Effort sans effort
« Apprenez d'abord la concentration sans effort ; transformez le travail en jeu ; faites que tout joug que vous avez accepté soit doux et que tout fardeau que vous portez soit léger. »
22 méditations sur le Tarot, Valentin Tromberg, sur l'arcane 1, Le Bateleur.
« Sans même ouvrir sa porte, on peut connaître l'univers. Sans même regarder par la fenêtre, on peut comprendre le Tao. Plus on cherche à savoir, moins on comprend. Le Maître connaît sans chercher, voit sans regarder, accomplit sans effort »
Tao te king, XLVII, Lao Tseu
Comme pour toute chose en ce monde de dualité, il existe deux types d'efforts : l'effort avec effort et l'effort sans effort. Par définition et étymologie, l'effort a pour but de forcer, de résister et de vaincre. Comment un effort peut-il donc être sans effort ?

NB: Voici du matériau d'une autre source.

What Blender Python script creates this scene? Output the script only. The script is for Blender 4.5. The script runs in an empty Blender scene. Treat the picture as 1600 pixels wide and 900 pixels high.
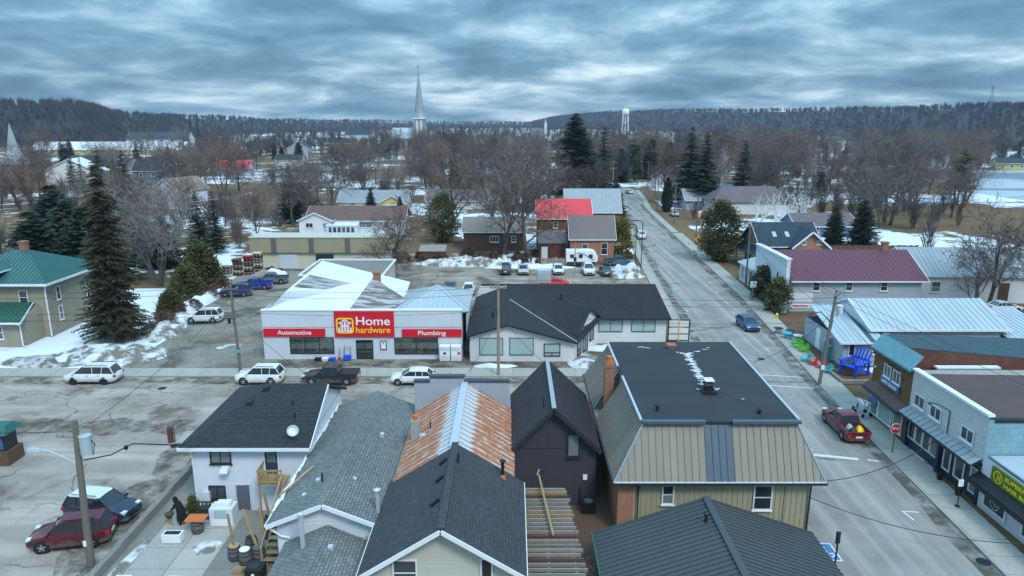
import bpy, math, random
import numpy as np
from mathutils import Vector, Matrix, noise as mnoise
R = math.radians
SC = bpy.context.scene
COL = SC.collection
# ---------------------------------------------------------------- camera
cd = bpy.data.cameras.new('camera'); cam = bpy.data.objects.new('camera', cd); COL.objects.link(cam)
cd.sensor_width = 36; cd.lens = 24.75; cd.clip_start = 0.5; cd.clip_end = 20000
cam.location = (0, 0, 23); cam.rotation_euler = (math.pi/2 - math.atan(263/1100), 0, 0)
SC.camera = cam
# ---------------------------------------------------------------- world: overcast sky over a Nishita sky
SUN_EL, SUN_ROT = R(48), R(150)
w = bpy.data.worlds.new('World'); SC.world = w; w.use_nodes = True
nt = w.node_tree; nt.nodes.clear(); L = nt.links.new
def nd(t, **k):
    n = nt.nodes.new(t)
    for a, v in k.items():
        if a in n.bl_rna.properties: setattr(n, a, v)
        else: n.inputs[a.replace('_', ' ')].default_value = v
    return n
def math_(op, a, b=None):
    n = nt.nodes.new('ShaderNodeMath'); n.operation = op
    for i, v in enumerate((a, b)):
        if v is None: continue
        if isinstance(v, (int, float)): n.inputs[i].default_value = v
        else: L(v, n.inputs[i])
    return n.outputs[0]
def ramp(fac, stops):
    n = nt.nodes.new('ShaderNodeValToRGB'); e = n.color_ramp.elements
    while len(e) < len(stops): e.new(0.5)
    for i, (p, c) in enumerate(stops): e[i].position = p; e[i].color = (*c, 1) if len(c) == 3 else c
    L(fac, n.inputs[0]); return n.outputs[0]
sky = nd('ShaderNodeTexSky'); sky.sky_type = 'NISHITA'; sky.sun_disc = False; sky.sun_elevation = SUN_EL; sky.sun_rotation = SUN_ROT
tc = nd('ShaderNodeTexCoord'); sp = nd('ShaderNodeSeparateXYZ'); L(tc.outputs['Generated'], sp.inputs[0])
zc = math_('ADD', math_('MAXIMUM', sp.outputs[2], 0.0), 0.17)
cb = nd('ShaderNodeCombineXYZ'); L(math_('DIVIDE', sp.outputs[0], zc), cb.inputs[0]); L(math_('DIVIDE', sp.outputs[1], zc), cb.inputs[1])
n1 = nd('ShaderNodeTexNoise', Scale=1.35, Detail=7.0, Roughness=0.57, Distortion=0.25); L(cb.outputs[0], n1.inputs['Vector'])
n2 = nd('ShaderNodeTexNoise', Scale=0.40, Detail=3.0, Roughness=0.5, Distortion=0.0); L(cb.outputs[0], n2.inputs['Vector'])
cl = math_('ADD', math_('MULTIPLY', n1.outputs[0], 0.66), math_('MULTIPLY', n2.outputs[0], 0.34))
cl = math_('ADD', cl, math_('MULTIPLY', math_('SUBTRACT', 0.075, math_('MINIMUM', math_('MAXIMUM', sp.outputs[2], 0.0), 0.14)), 0.62))   # thinner cloud towards the horizon
cc = ramp(cl, [(0.39, (0.088, 0.190, 0.290)), (0.47, (0.150, 0.290, 0.415)), (0.53, (0.285, 0.455, 0.580)), (0.59, (0.56, 0.73, 0.84)), (0.66, (0.84, 0.93, 0.98))])
# standard overcast luminance: brighter towards the zenith
lum = math_('ADD', math_('MULTIPLY', math_('MAXIMUM', sp.outputs[2], 0.0), 3.3), 0.72)
vm = nd('ShaderNodeVectorMath', operation='SCALE'); L(cc, vm.inputs[0]); L(lum, vm.inputs['Scale'])
sm = nd('ShaderNodeVectorMath', operation='SCALE'); L(sky.outputs[0], sm.inputs[0]); sm.inputs['Scale'].default_value = 0.05
mx = nd('ShaderNodeMix', data_type='RGBA'); mx.inputs[0].default_value = 0.93
L(sm.outputs[0], mx.inputs[6]); L(vm.outputs[0], mx.inputs[7])
bg = nd('ShaderNodeBackground', Strength=1.0); L(mx.outputs[2], bg.inputs[0])
wo = nd('ShaderNodeOutputWorld'); L(bg.outputs[0], wo.inputs[0])
sd = bpy.data.lights.new('sun', 'SUN'); sd.energy = 1.5; sd.angle = R(14); sd.color = (1.0, 0.955, 0.88)
so = bpy.data.objects.new('sun', sd); COL.objects.link(so); so.rotation_euler = (R(90) - SUN_EL, 0, math.pi - SUN_ROT); so.location = (0, 0, 80)
vs = SC.view_settings; vs.view_transform = 'Standard'; vs.look = 'None'; vs.gamma = 1; vs.use_curve_mapping = False; vs.exposure = 0.46
# ---------------------------------------------------------------- materials
MATS = {}
def material(name, col, rough=0.8, var=0.25, sc=0.8, fine=0.15, col2=None, c2=0.55, pat=None, ps=(1, 1), pcol=None, bump=0.0, bs=30, metal=0.0, spec=0.4, rnd=0.0, coat=0.0, streak=None):
    """noise-varied principled surface; pat='brick'|'shingle' draws joints from UVs in metres"""
    global nt, L
    m = bpy.data.materials.new(name); m.use_nodes = True; nt = m.node_tree; L = nt.links.new
    b = nt.nodes['Principled BSDF']; tc = nd('ShaderNodeTexCoord')
    vec = tc.outputs['Object']
    if streak:
        mp = nd('ShaderNodeMapping'); mp.inputs['Scale'].default_value = streak; L(vec, mp.inputs[0]); vec = mp.outputs[0]
    na = nd('ShaderNodeTexNoise', Scale=sc, Detail=5.0, Roughness=0.6); L(vec, na.inputs['Vector'])
    nb = nd('ShaderNodeTexNoise', Scale=sc*14, Detail=3.0, Roughness=0.6); L(vec, nb.inputs['Vector'])
    base = nd('ShaderNodeRGB'); base.outputs[0].default_value = (*col, 1); out = base.outputs[0]
    if pat:
        br = nd('ShaderNodeTexBrick'); L(tc.outputs['UV'], br.inputs['Vector'])
        pc = pcol or tuple(c*0.55 for c in col)
        pv_ = 0.07 if ps[0] > .35 else 0.18; br.inputs['Color1'].default_value = (*[c*(1-pv_) for c in col], 1); br.inputs['Color2'].default_value = (*[min(1, c*(1+pv_)) for c in col], 1)
        br.inputs['Mortar'].default_value = (*pc, 1); br.inputs['Scale'].default_value = 1
        br.inputs['Brick Width'].default_value = ps[0]; br.inputs['Row Height'].default_value = ps[1]
        br.inputs['Mortar Size'].default_value = 0.012 if pat == 'brick' else 0.018; br.inputs['Bias'].default_value = 0.0
        out = br.outputs[0]
    if col2:
        f = ramp(na.outputs[0], [(c2 - 0.07, (0, 0, 0)), (c2 + 0.07, (1, 1, 1))])
        x = nd('ShaderNodeMix', data_type='RGBA'); L(f, x.inputs[0]); L(out, x.inputs[6]); x.inputs[7].default_value = (*col2, 1); out = x.outputs[2]
    v = math_('ADD', math_('MULTIPLY', math_('SUBTRACT', na.outputs[0], 0.5), var*2.2), math_('MULTIPLY', math_('SUBTRACT', nb.outputs[0], 0.5), fine*2.2))
    v = math_('ADD', v, 1.0)
    if rnd:
        oi = nd('ShaderNodeObjectInfo'); v = math_('ADD', v, math_('MULTIPLY', math_('SUBTRACT', oi.outputs['Random'], 0.5), rnd))
    s = nd('ShaderNodeVectorMath', operation='SCALE'); L(out, s.inputs[0]); L(v, s.inputs['Scale'])
    L(s.outputs[0], b.inputs['Base Color'])
    b.inputs['Roughness'].default_value = rough; b.inputs['Metallic'].default_value = metal; b.inputs['Specular IOR Level'].default_value = spec
    if coat: b.inputs['Coat Weight'].default_value = coat; b.inputs['Coat Roughness'].default_value = 0.06
    if bump:
        nc = nd('ShaderNodeTexNoise', Scale=bs, Detail=3.0); L(vec, nc.inputs['Vector'])
        bp = nd('ShaderNodeBump', Strength=bump, Distance=0.02); L(nc.outputs[0], bp.inputs['Height']); L(bp.outputs[0], b.inputs['Normal'])
    MATS[name] = m; return m
def M(n): return MATS[n]
material('siding_white', (0.58, 0.62, 0.68), 0.6, 0.08, 0.5, 0.05)
material('siding_panel', (0.56, 0.60, 0.65), 0.55, 0.10, 0.4, 0.04)
material('siding_grey', (0.33, 0.37, 0.42), 0.65, 0.10, 0.6, 0.06)
material('siding_beige', (0.46, 0.46, 0.40), 0.65, 0.06, 0.5, 0.05)
material('siding_pale', (0.62, 0.62, 0.63), 0.6, 0.07, 0.4, 0.04)
material('siding_cream', (0.55, 0.52, 0.40), 0.65, 0.08, 0.5, 0.05)
material('siding_yellow', (0.55, 0.47, 0.18), 0.65, 0.08, 0.5, 0.05)
material('siding_blue', (0.10, 0.16, 0.24), 0.65, 0.08, 0.5, 0.05)
material('board_tan', (0.33, 0.30, 0.205), 0.7, 0.10, 0.5, 0.06)
material('board_charcoal', (0.050, 0.048, 0.060), 0.6, 0.10, 0.6, 0.06)
material('metal_charcoal', (0.042, 0.042, 0.050), 0.42, 0.12, 0.5, 0.06, spec=0.5)
material('metal_slate', (0.050, 0.060, 0.066), 0.42, 0.10, 0.5, 0.05, spec=0.5)
material('metal_taupe', (0.235, 0.208, 0.170), 0.5, 0.12, 0.7, 0.08, spec=0.45, rnd=0.16)
material('metal_blue_dark', (0.07, 0.10, 0.13), 0.5, 0.10, 0.7, 0.08, rnd=0.12)
material('metal_green', (0.024, 0.105, 0.098), 0.45, 0.10, 0.6, 0.05)
material('metal_green_dark', (0.018, 0.085, 0.060), 0.45, 0.10, 0.6, 0.05)
material('metal_maroon', (0.120, 0.040, 0.062), 0.45, 0.08, 0.3, 0.05)
material('metal_pale_blue', (0.36, 0.43, 0.47), 0.45, 0.14, 0.35, 0.06, rnd=0.10)
material('metal_grey', (0.27, 0.31, 0.34), 0.5, 0.12, 0.5, 0.06)
material('metal_brown', (0.145, 0.115, 0.115), 0.5, 0.08, 0.4, 0.05)
material('metal_red', (0.60, 0.055, 0.060), 0.45, 0.08, 0.3, 0.04)
material('metal_teal_dark', (0.040, 0.075, 0.090), 0.5, 0.12, 0.4, 0.06)
material('metal_worn', (0.40, 0.40, 0.40), 0.6, 0.2, 0.8, 0.2, col2=(0.13, 0.105, 0.10), c2=0.50, streak=(0.5, 2.6, 2.6))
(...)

L'effort avec effort implique la volonté d'obtenir à tout prix un résultat donné. Il oblige à se faire violence. Il est contrainte et relève même parfois de l'acharnement. Pour certains c'est une vertu : plus on se donne du mal, plus on est méritant. D'autres le valorisent en le hissant à la fonction de dépassement de soi. Pour moi, c'est le signe que l'on poursuit le mauvais objectif pour de mauvaises raisons. Tout ce qui est accompli par la force est contre-productif au sens où le temps et l'énergie déployés ne sont jamais à la hauteur de la gratification que l'on en tire : la satisfaction d'avoir obtenu à grand peine le résultat est de courte durée car l'auto-coercition est stérile. Si le résultat n'est pas aligné sur nos propres aspirations, il ne pourra pas nous suffire longtemps. Les plus acharnés trouveront à s'imposer un nouvel effort, les autres en sortiront découragés. Dans tous les cas, l'effort sera davantage source de souffrance que de joie durable. De plus, se forcer à quoi que ce soit m'apparaît aussi comme un désamour de soi-même : je ne m'aime pas tel(le) que je suis, il faut que je « m'améliore », mais pour quoi et surtout, pour qui ?
En revanche, l'effort sans effort est tel la rivière qui, plutôt que de se lancer à l'assaut des rochers les contourne et poursuit son cours sans s'en soucier. Il n'est plus tension, mais aspiration. Nous obtenons avec aisance les résultats qui sont en harmonie avec nous-mêmes c'est-à-dire conformes au chemin que nous sommes venus suivre en cette incarnation. Nos objectifs conscients étant en résonance avec notre nature profonde, il arrive même parfois qu'ils semblent s'atteindre tout seuls. Ni auto-complaisance, ni paresse, ni passivité, le sans effort est acceptation et humilité. Il nous permet de nous laisser porter par un énigmatique courant qui nous dépasse, de laisser faire ce qui doit se faire sans rien attendre. Plus besoin de se débattre, plus besoin de forcer. Libérés de nos fardeaux, qui se dissolvent d'eux-mêmes, notre champ de vision se dégage, notre regard devient plus net, notre conscience se nettoie.
En l'état présent non de survie mais de vie ralentie, si ce n'est suspendue, l'effort avec effort n'a plus lieu d'être. Alors saisissons l'occasion qui nous est donnée d'être, simplement.